> Task material:
******************************

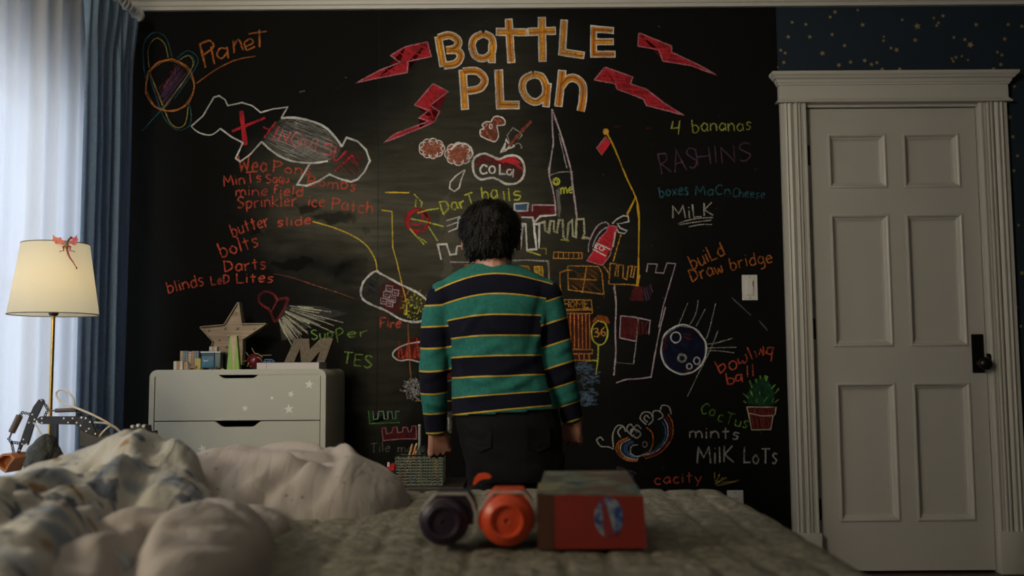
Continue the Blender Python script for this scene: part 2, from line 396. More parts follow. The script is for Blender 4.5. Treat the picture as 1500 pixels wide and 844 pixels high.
# printed gold stars of the wallpaper
SP = [(212,115,3),(283,126,3),(433,62,3.6),(408,88,3),(550,52,2.6),(575,128,3.6),(192,190,3.4),(303,190,3.4),(418,178,3.2),(482,235,3.2),(153,259,3),(176,274,3),(169,322,3.2),(134,346,2.6),(368,275,4.2),
      (453,336,3.8),(513,320,3.4),(586,312,3.6),(621,332,3.4),(649,323,3),(676,358,3.4),(766,356,3.4),(684,189,2.2),(683,210,2.6),(722,248,3),(750,257,4),(779,102,2.8),(857,135,5.4),(846,207,3.6),(942,93,2.4),
      (989,82,3.4),(966,118,2.8),(957,132,2.8),(915,368,2.6),(1045,193,3),(1102,204,3.2),(1130,231,5.4),(1160,127,3.8),(1035,302,2.6),(1056,296,3),(1042,316,2.8),(1086,290,2.2),(1118,310,2.2),(1325,126,3.4),(1396,136,3.2),
      (1307,201,3.6),(1270,269,2.8),(1293,284,3),(1287,332,3.2),(1250,355,3),(1357,445,3.2),(1332,604,4),(1349,705,3.4),(1373,803,3)]
bm = NB(); rs = random.Random(3)
pts = [(1100+a/3.5175, b/3.5175, r) for a, b, r in SP]
pts += [(1485, 250, 3), (1492, 330, 2.6), (1483, 370, 3), (1497, 400, 3.4), (1490, 450, 2.6), (1495, 478, 3)]
for _ in range(60): pts.append((rs.uniform(1500, 1640), rs.uniform(20, 800), rs.uniform(2.2, 4.5)))
for x, y, r in pts:
    c = W(x, y, D); r = r / 334 * 1.1; a0 = rs.uniform(0, 1.2)
    vs = [bm.verts.new((c.x + math.sin(a0+k*PI/5)*(r if k % 2 == 0 else r*.42), D-.0006, c.z + math.cos(a0+k*PI/5)*(r if k % 2 == 0 else r*.42))) for k in range(10)]
    bm.faces.new(vs)
obj('printed_stars', bm, mat('gold_star_print', (.30, .23, .10), .5, metal=.2), wall, label='gold stars printed on navy wallpaper')

# window in the left wall
win = bpy.data.objects.new('window_1', None); COL.objects.link(win); win.location = (XL, (WY0+WY1)/2, WZ0); win['kind'] = 'structure'
bm = NB()
for y0, y1, z0, z1 in ((WY0, WY0+.05, WZ0, WZ1), (WY1-.05, WY1, WZ0, WZ1), (WY0, WY1, WZ0, WZ0+.05), (WY0, WY1, WZ1-.05, WZ1), ((WY0+WY1)/2-.035, (WY0+WY1)/2+.035, WZ0, WZ1), (WY0, WY1, 1.2, 1.24)):
    box(bm, XL-.09, XL-.04, y0, y1, z0, z1)
obj('window_frame', bm, paint, win)
def _glass(nt, b, tc):
    b.inputs['Transmission Weight'].default_value = 1; b.inputs['IOR'].default_value = 1.0
bm = NB(); box(bm, XL-.068, XL-.064, WY0+.04, WY1-.04, WZ0+.04, WZ1-.04)
obj('pane', bm, mat('window_glass', (.95, .97, 1), 0, fn=_glass), win)
bm = NB(); box(bm, XL-.03, XL+.02, WY0-.09, WY0, WZ0-.09, WZ1+.09); box(bm, XL-.03, XL+.02, WY1, WY1+.09, WZ0-.09, WZ1+.09); box(bm, XL-.03, XL+.02, WY0, WY1, WZ1, WZ1+.09); box(bm, XL-.03, XL+.05, WY0-.1, WY1+.1, WZ0-.05, WZ0)
obj('window_sill', bm, paint, win)

# light switch and outlet on the chalkboard
def plate_thing(name, label, cat, px, py, w, h, kind):
    c = W(px, py, BOARD); t = thing(name, label, cat, (c.x, BOARD, c.z))
    whp = mat('white_plastic', (.62, .60, .55), .35)
    bm = NB(); box(bm, c.x-w/2, c.x+w/2, BOARD-.006, BOARD, c.z-h/2, c.z+h/2, .002); obj('cover_plate', bm, whp, t)
    if kind == 'switch':
        bm = NB(); box(bm, c.x-.0165, c.x+.0165, BOARD-.010, BOARD-.005, c.z-.033, c.z+.033, .0015); obj('rocker', bm, whp, t)
        bm = NB(); box(bm, c.x+.011, c.x+.0135, BOARD-.013, BOARD-.009, c.z+.004, c.z+.028); obj('dimmer_slider', bm, mat('grey_plastic', (.12, .11, .1), .4), t)
    else:
        for dz in (-.022, .022): bm = NB(); box(bm, c.x-.016, c.x+.016, BOARD-.009, BOARD-.005, c.z+dz-.013, c.z+dz+.013, .003); obj('socket', bm, whp, t)
        bm = NB()
        for dz in (-.022, .022):
            for dx in (-.006, .006): box(bm, c.x+dx-.001, c.x+dx+.001, BOARD-.0096, BOARD-.0085, c.z+dz-.004, c.z+dz+.005)
        obj('socket_slots', bm, bronze, t, kind='stuff')
    for dz in (-h*.41, h*.41):
        bm = NB(); lathe(bm, (c.x, BOARD-.006, c.z+dz), [(.003, 0), (.003, -.001), (.0005, -.0016)], 10, 'Y'); obj('screw', bm, mat('screw_metal', (.3, .28, .25), .4, metal=.6), t)
plate_thing('light_switch', 'white rocker dimmer switch plate on the chalkboard left of the door', 'switch', 1098, 421.5, .068, .112, 'switch')
plate_thing('wall_outlet', 'white outlet plate low on the chalkboard behind the bed corner', 'outlet', 1077, 738, .07, .115, 'outlet')

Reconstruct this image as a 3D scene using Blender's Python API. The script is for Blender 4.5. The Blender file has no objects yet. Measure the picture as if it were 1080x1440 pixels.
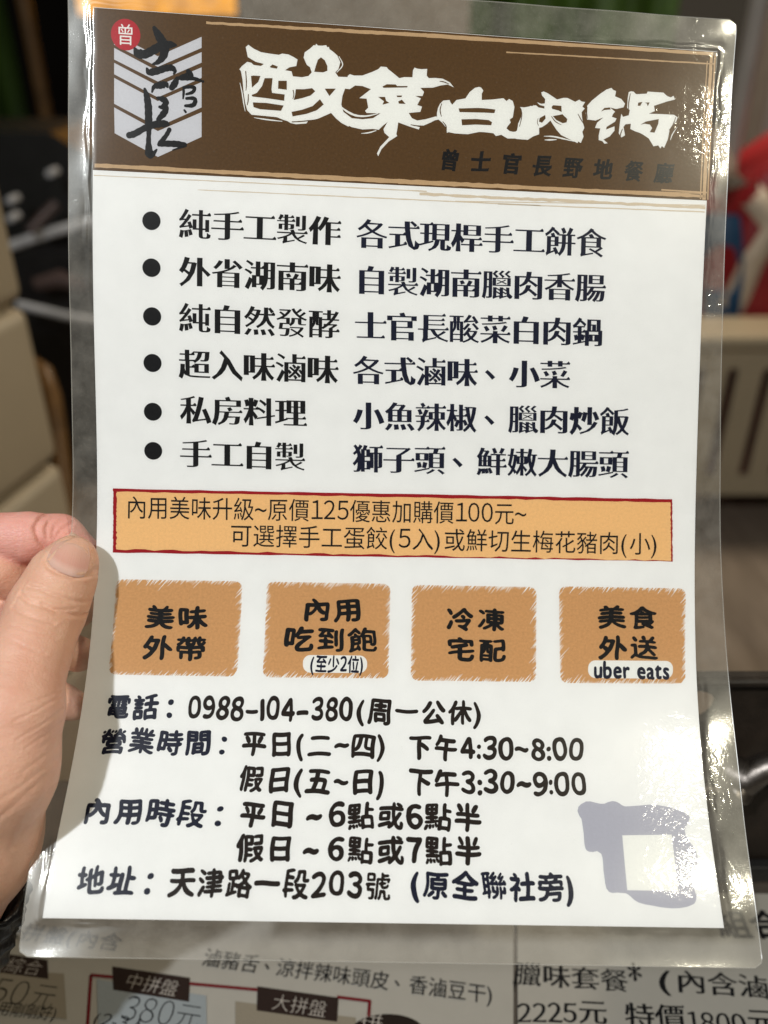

******************************

> Exercise aim:
Exclude the pictures. Write out the remaining data exactly.

> Response:
Continue the Blender Python script for this scene: part 2, from line 396. More parts follow. The script is for Blender 4.5. Treat the picture as 1500 pixels wide and 844 pixels high.
# printed gold stars of the wallpaper
SP = [(212,115,3),(283,126,3),(433,62,3.6),(408,88,3),(550,52,2.6),(575,128,3.6),(192,190,3.4),(303,190,3.4),(418,178,3.2),(482,235,3.2),(153,259,3),(176,274,3),(169,322,3.2),(134,346,2.6),(368,275,4.2),
      (453,336,3.8),(513,320,3.4),(586,312,3.6),(621,332,3.4),(649,323,3),(676,358,3.4),(766,356,3.4),(684,189,2.2),(683,210,2.6),(722,248,3),(750,257,4),(779,102,2.8),(857,135,5.4),(846,207,3.6),(942,93,2.4),
      (989,82,3.4),(966,118,2.8),(957,132,2.8),(915,368,2.6),(1045,193,3),(1102,204,3.2),(1130,231,5.4),(1160,127,3.8),(1035,302,2.6),(1056,296,3),(1042,316,2.8),(1086,290,2.2),(1118,310,2.2),(1325,126,3.4),(1396,136,3.2),
      (1307,201,3.6),(1270,269,2.8),(1293,284,3),(1287,332,3.2),(1250,355,3),(1357,445,3.2),(1332,604,4),(1349,705,3.4),(1373,803,3)]
bm = NB(); rs = random.Random(3)
pts = [(1100+a/3.5175, b/3.5175, r) for a, b, r in SP]
pts += [(1485, 250, 3), (1492, 330, 2.6), (1483, 370, 3), (1497, 400, 3.4), (1490, 450, 2.6), (1495, 478, 3)]
for _ in range(60): pts.append((rs.uniform(1500, 1640), rs.uniform(20, 800), rs.uniform(2.2, 4.5)))
for x, y, r in pts:
    c = W(x, y, D); r = r / 334 * 1.1; a0 = rs.uniform(0, 1.2)
    vs = [bm.verts.new((c.x + math.sin(a0+k*PI/5)*(r if k % 2 == 0 else r*.42), D-.0006, c.z + math.cos(a0+k*PI/5)*(r if k % 2 == 0 else r*.42))) for k in range(10)]
    bm.faces.new(vs)
obj('printed_stars', bm, mat('gold_star_print', (.30, .23, .10), .5, metal=.2), wall, label='gold stars printed on navy wallpaper')

# window in the left wall
win = bpy.data.objects.new('window_1', None); COL.objects.link(win); win.location = (XL, (WY0+WY1)/2, WZ0); win['kind'] = 'structure'
bm = NB()
for y0, y1, z0, z1 in ((WY0, WY0+.05, WZ0, WZ1), (WY1-.05, WY1, WZ0, WZ1), (WY0, WY1, WZ0, WZ0+.05), (WY0, WY1, WZ1-.05, WZ1), ((WY0+WY1)/2-.035, (WY0+WY1)/2+.035, WZ0, WZ1), (WY0, WY1, 1.2, 1.24)):
    box(bm, XL-.09, XL-.04, y0, y1, z0, z1)
obj('window_frame', bm, paint, win)
def _glass(nt, b, tc):
    b.inputs['Transmission Weight'].default_value = 1; b.inputs['IOR'].default_value = 1.0
bm = NB(); box(bm, XL-.068, XL-.064, WY0+.04, WY1-.04, WZ0+.04, WZ1-.04)
obj('pane', bm, mat('window_glass', (.95, .97, 1), 0, fn=_glass), win)
bm = NB(); box(bm, XL-.03, XL+.02, WY0-.09, WY0, WZ0-.09, WZ1+.09); box(bm, XL-.03, XL+.02, WY1, WY1+.09, WZ0-.09, WZ1+.09); box(bm, XL-.03, XL+.02, WY0, WY1, WZ1, WZ1+.09); box(bm, XL-.03, XL+.05, WY0-.1, WY1+.1, WZ0-.05, WZ0)
obj('window_sill', bm, paint, win)

# light switch and outlet on the chalkboard
def plate_thing(name, label, cat, px, py, w, h, kind):
    c = W(px, py, BOARD); t = thing(name, label, cat, (c.x, BOARD, c.z))
    whp = mat('white_plastic', (.62, .60, .55), .35)
    bm = NB(); box(bm, c.x-w/2, c.x+w/2, BOARD-.006, BOARD, c.z-h/2, c.z+h/2, .002); obj('cover_plate', bm, whp, t)
    if kind == 'switch':
        bm = NB(); box(bm, c.x-.0165, c.x+.0165, BOARD-.010, BOARD-.005, c.z-.033, c.z+.033, .0015); obj('rocker', bm, whp, t)
        bm = NB(); box(bm, c.x+.011, c.x+.0135, BOARD-.013, BOARD-.009, c.z+.004, c.z+.028); obj('dimmer_slider', bm, mat('grey_plastic', (.12, .11, .1), .4), t)
    else:
        for dz in (-.022, .022): bm = NB(); box(bm, c.x-.016, c.x+.016, BOARD-.009, BOARD-.005, c.z+dz-.013, c.z+dz+.013, .003); obj('socket', bm, whp, t)
        bm = NB()
        for dz in (-.022, .022):
            for dx in (-.006, .006): box(bm, c.x+dx-.001, c.x+dx+.001, BOARD-.0096, BOARD-.0085, c.z+dz-.004, c.z+dz+.005)
        obj('socket_slots', bm, bronze, t, kind='stuff')
    for dz in (-h*.41, h*.41):
        bm = NB(); lathe(bm, (c.x, BOARD-.006, c.z+dz), [(.003, 0), (.003, -.001), (.0005, -.0016)], 10, 'Y'); obj('screw', bm, mat('screw_metal', (.3, .28, .25), .4, metal=.6), t)
plate_thing('light_switch', 'white rocker dimmer switch plate on the chalkboard left of the door', 'switch', 1098, 421.5, .068, .112, 'switch')
plate_thing('wall_outlet', 'white outlet plate low on the chalkboard behind the bed corner', 'outlet', 1077, 738, .07, .115, 'outlet')

Reconstruct this image as a 3D scene using Blender's Python API. The script is for Blender 4.5. The Blender file has no objects yet. Measure the picture as if it were 1080x1440 pixels.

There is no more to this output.